His tears became the story of the semi-final loss to West Germany and the film expertly casts him as little brother to all of us, full of energy and emotion, mentally not ready for any of this but physically so wonderfully, wonderfully strong.
The film ends abruptly at our loss – there’s nothing more to be said after all – but over the credits we get a few of England’s highlights since those days, right up to Fabio Capello’s appointment.
I would rank this as, very marginally, the second best film made about Italia 90. The best, if you can get your hands on a copy, is Kevin Allen’s fan’s eye view of the tournament, which was broadcast on the BBC sometime in the early 1990s.
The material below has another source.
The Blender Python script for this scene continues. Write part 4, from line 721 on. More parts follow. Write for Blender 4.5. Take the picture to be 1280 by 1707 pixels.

Allen is thanked in the credits of this film and I think I spotted some of his footage.
For my generation, the 1990 World Cup was the best, most dramatic, most successful football tournament England have been involved in and One Night in Turin does justice to all the emotion entwined around it.
It brings to mind all the thoughts and feelings you had at the time and it reveals some things you may never have spotted (German captain and all-round class act Lothar Matthaus ignores his team’s celebratory pile-up and spends a good minute consoling Chris Waddle after he misses his penalty and if you’ve ever wondered what Bobby Robson said to Gazza at the final whistle of that epic contest then watch this film – his Churchillian words of wisdom to his inconsolable virtuoso are subtitled).
If the film of South Africa 2010 has a tenth of the inherent drama to put at its core then it will be a nail-biting summer for England fans.
One Night in Turin is released on DVD on May 31.